>> start DATA SHOWN

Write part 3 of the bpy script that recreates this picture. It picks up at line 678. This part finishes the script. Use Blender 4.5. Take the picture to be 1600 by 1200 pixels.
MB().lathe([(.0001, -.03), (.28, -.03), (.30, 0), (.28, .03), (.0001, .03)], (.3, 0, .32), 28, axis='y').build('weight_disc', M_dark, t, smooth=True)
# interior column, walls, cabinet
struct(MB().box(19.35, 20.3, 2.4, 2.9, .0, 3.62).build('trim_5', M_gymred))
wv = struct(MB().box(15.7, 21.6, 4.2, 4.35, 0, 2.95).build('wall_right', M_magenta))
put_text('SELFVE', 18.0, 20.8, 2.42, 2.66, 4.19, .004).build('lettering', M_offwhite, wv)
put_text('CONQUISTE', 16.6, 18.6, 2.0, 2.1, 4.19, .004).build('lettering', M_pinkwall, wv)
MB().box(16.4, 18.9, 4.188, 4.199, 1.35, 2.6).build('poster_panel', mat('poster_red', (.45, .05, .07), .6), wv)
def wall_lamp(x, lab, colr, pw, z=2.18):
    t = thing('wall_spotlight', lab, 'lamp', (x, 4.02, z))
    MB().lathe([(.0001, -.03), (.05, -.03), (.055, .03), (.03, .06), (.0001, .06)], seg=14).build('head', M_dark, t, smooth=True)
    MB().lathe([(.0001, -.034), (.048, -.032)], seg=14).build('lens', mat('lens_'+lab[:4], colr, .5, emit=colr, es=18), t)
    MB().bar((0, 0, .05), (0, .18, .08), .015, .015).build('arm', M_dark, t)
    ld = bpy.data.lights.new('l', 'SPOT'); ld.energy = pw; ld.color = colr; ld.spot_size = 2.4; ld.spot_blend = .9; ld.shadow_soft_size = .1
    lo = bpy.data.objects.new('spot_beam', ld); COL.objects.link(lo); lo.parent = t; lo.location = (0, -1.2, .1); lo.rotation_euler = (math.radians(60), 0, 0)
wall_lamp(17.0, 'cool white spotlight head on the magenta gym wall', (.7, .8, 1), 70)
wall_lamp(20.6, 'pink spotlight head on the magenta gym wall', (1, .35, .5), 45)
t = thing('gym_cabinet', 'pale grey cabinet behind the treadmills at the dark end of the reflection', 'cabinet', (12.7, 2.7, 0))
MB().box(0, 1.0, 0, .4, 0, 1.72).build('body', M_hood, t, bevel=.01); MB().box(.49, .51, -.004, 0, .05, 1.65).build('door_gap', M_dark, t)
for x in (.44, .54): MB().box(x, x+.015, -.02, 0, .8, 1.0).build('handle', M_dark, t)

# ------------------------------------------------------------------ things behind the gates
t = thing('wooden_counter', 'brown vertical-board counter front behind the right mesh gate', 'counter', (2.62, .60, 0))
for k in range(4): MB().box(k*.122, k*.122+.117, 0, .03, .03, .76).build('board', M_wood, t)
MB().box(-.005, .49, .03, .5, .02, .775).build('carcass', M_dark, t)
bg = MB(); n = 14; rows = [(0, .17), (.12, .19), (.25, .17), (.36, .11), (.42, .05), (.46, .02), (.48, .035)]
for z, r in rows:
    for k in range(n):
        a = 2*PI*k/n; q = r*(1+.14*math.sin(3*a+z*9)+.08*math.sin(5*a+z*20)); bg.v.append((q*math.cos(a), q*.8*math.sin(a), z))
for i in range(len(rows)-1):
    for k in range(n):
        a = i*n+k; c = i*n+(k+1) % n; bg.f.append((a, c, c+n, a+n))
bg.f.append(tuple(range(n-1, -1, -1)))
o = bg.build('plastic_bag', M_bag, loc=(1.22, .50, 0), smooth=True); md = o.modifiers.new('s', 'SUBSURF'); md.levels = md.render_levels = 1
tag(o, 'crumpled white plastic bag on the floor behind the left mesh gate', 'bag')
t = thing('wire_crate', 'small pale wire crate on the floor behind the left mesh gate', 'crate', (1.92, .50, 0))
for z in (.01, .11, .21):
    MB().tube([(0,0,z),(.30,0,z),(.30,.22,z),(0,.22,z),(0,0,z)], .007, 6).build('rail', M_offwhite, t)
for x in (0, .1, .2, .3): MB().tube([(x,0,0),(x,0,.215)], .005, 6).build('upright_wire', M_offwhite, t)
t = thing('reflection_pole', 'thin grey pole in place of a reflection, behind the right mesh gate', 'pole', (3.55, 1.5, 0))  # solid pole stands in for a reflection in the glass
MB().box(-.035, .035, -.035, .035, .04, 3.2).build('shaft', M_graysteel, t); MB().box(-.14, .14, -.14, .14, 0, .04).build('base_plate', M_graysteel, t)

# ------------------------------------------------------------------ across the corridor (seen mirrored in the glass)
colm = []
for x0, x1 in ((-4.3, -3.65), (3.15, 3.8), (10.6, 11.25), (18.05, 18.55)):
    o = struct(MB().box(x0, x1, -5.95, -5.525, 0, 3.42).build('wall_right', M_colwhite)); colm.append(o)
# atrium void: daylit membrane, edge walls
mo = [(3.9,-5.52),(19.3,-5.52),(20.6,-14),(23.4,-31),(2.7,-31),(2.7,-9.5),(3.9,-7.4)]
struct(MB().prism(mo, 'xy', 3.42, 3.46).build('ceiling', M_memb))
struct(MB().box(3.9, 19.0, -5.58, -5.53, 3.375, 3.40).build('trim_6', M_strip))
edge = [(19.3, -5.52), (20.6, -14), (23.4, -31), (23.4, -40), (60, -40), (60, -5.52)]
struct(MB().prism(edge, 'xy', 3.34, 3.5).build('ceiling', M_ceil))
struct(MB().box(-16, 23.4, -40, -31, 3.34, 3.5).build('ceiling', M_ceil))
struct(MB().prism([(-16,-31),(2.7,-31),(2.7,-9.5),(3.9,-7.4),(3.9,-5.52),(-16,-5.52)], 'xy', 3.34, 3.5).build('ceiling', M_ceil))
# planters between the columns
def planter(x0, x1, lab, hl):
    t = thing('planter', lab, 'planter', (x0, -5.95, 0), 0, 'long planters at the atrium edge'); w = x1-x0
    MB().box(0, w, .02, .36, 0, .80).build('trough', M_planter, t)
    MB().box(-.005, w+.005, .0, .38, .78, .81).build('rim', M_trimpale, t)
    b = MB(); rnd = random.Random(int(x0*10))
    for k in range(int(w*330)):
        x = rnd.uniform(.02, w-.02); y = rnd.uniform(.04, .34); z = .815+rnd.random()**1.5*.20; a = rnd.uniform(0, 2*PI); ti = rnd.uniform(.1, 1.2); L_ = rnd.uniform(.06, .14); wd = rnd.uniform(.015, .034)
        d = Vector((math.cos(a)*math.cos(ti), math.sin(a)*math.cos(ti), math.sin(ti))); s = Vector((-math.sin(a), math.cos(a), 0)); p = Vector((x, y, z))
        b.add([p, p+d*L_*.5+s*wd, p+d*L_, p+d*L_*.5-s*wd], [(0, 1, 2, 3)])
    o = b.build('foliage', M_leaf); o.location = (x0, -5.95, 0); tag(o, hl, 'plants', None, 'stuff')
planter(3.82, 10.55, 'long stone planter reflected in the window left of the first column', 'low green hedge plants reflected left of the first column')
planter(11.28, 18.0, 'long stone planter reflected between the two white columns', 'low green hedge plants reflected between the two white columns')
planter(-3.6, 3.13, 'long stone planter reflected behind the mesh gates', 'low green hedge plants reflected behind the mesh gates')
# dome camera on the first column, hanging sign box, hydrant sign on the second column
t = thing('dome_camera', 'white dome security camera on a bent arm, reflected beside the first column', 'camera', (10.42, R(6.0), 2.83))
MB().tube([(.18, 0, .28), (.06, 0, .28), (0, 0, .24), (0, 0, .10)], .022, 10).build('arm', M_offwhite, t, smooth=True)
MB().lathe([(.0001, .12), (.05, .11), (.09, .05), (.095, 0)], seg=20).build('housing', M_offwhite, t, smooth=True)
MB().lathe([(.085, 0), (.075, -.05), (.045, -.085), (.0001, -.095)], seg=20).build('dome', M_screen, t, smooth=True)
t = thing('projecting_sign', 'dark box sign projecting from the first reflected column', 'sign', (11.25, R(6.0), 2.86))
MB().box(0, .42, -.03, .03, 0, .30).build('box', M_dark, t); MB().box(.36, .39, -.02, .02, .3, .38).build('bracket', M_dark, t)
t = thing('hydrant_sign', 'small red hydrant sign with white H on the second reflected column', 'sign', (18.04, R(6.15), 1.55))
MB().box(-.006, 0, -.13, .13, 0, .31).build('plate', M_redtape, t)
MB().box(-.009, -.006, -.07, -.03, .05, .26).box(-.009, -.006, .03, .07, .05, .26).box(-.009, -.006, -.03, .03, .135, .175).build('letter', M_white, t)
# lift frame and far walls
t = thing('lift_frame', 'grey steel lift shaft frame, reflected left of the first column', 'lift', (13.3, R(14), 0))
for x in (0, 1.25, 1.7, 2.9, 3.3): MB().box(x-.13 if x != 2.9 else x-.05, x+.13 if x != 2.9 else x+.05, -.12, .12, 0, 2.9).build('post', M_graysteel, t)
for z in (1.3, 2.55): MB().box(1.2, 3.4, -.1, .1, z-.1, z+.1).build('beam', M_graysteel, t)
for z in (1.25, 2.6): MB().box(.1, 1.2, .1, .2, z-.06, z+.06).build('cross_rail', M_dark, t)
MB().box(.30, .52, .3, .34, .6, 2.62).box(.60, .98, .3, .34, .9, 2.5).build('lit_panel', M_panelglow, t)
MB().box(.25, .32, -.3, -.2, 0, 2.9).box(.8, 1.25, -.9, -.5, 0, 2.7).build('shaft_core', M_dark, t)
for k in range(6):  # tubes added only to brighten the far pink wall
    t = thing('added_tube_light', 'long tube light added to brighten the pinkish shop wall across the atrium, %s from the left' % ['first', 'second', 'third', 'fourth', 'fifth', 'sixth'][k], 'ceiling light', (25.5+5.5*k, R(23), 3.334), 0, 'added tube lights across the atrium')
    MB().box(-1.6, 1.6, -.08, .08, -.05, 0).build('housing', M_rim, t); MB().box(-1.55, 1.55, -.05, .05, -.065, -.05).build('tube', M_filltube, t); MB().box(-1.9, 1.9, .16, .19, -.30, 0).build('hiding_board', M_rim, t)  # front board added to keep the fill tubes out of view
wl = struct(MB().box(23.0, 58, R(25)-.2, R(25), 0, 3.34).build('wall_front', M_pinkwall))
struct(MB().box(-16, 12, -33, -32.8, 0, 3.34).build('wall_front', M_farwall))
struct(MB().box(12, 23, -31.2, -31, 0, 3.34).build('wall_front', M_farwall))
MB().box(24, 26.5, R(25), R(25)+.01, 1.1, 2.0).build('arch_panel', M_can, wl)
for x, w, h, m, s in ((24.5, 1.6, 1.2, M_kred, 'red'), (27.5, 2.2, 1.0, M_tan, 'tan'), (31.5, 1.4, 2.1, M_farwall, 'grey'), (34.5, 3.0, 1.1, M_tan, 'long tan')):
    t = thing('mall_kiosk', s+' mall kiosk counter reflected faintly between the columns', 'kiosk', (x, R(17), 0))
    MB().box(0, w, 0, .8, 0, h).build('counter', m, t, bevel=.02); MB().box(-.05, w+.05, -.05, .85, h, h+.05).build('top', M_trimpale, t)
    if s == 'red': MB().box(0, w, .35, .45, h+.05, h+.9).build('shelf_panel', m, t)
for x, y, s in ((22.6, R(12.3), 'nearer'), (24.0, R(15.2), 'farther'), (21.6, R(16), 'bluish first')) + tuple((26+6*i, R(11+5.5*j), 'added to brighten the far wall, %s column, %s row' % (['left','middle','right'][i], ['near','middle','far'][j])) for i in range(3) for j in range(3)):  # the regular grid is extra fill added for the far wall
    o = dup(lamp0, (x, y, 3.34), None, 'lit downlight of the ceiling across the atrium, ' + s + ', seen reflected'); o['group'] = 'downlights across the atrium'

>> end DATA SHOWN

#### [TASK INSTRUCTIONS]
Restate the first line and every line after it, word for word, stopping once the line with "1.0).build('handle', M_dark, t)" is done.

#### [RESULT OF THE TASK]
Write part 3 of the bpy script that recreates this picture. It picks up at line 678. This part finishes the script. Use Blender 4.5. Take the picture to be 1600 by 1200 pixels.
MB().lathe([(.0001, -.03), (.28, -.03), (.30, 0), (.28, .03), (.0001, .03)], (.3, 0, .32), 28, axis='y').build('weight_disc', M_dark, t, smooth=True)
# interior column, walls, cabinet
struct(MB().box(19.35, 20.3, 2.4, 2.9, .0, 3.62).build('trim_5', M_gymred))
wv = struct(MB().box(15.7, 21.6, 4.2, 4.35, 0, 2.95).build('wall_right', M_magenta))
put_text('SELFVE', 18.0, 20.8, 2.42, 2.66, 4.19, .004).build('lettering', M_offwhite, wv)
put_text('CONQUISTE', 16.6, 18.6, 2.0, 2.1, 4.19, .004).build('lettering', M_pinkwall, wv)
MB().box(16.4, 18.9, 4.188, 4.199, 1.35, 2.6).build('poster_panel', mat('poster_red', (.45, .05, .07), .6), wv)
def wall_lamp(x, lab, colr, pw, z=2.18):
    t = thing('wall_spotlight', lab, 'lamp', (x, 4.02, z))
    MB().lathe([(.0001, -.03), (.05, -.03), (.055, .03), (.03, .06), (.0001, .06)], seg=14).build('head', M_dark, t, smooth=True)
    MB().lathe([(.0001, -.034), (.048, -.032)], seg=14).build('lens', mat('lens_'+lab[:4], colr, .5, emit=colr, es=18), t)
    MB().bar((0, 0, .05), (0, .18, .08), .015, .015).build('arm', M_dark, t)
    ld = bpy.data.lights.new('l', 'SPOT'); ld.energy = pw; ld.color = colr; ld.spot_size = 2.4; ld.spot_blend = .9; ld.shadow_soft_size = .1
    lo = bpy.data.objects.new('spot_beam', ld); COL.objects.link(lo); lo.parent = t; lo.location = (0, -1.2, .1); lo.rotation_euler = (math.radians(60), 0, 0)
wall_lamp(17.0, 'cool white spotlight head on the magenta gym wall', (.7, .8, 1), 70)
wall_lamp(20.6, 'pink spotlight head on the magenta gym wall', (1, .35, .5), 45)
t = thing('gym_cabinet', 'pale grey cabinet behind the treadmills at the dark end of the reflection', 'cabinet', (12.7, 2.7, 0))
MB().box(0, 1.0, 0, .4, 0, 1.72).build('body', M_hood, t, bevel=.01); MB().box(.49, .51, -.004, 0, .05, 1.65).build('door_gap', M_dark, t)
for x in (.44, .54): MB().box(x, x+.015, -.02, 0, .8, 1.0).build('handle', M_dark, t)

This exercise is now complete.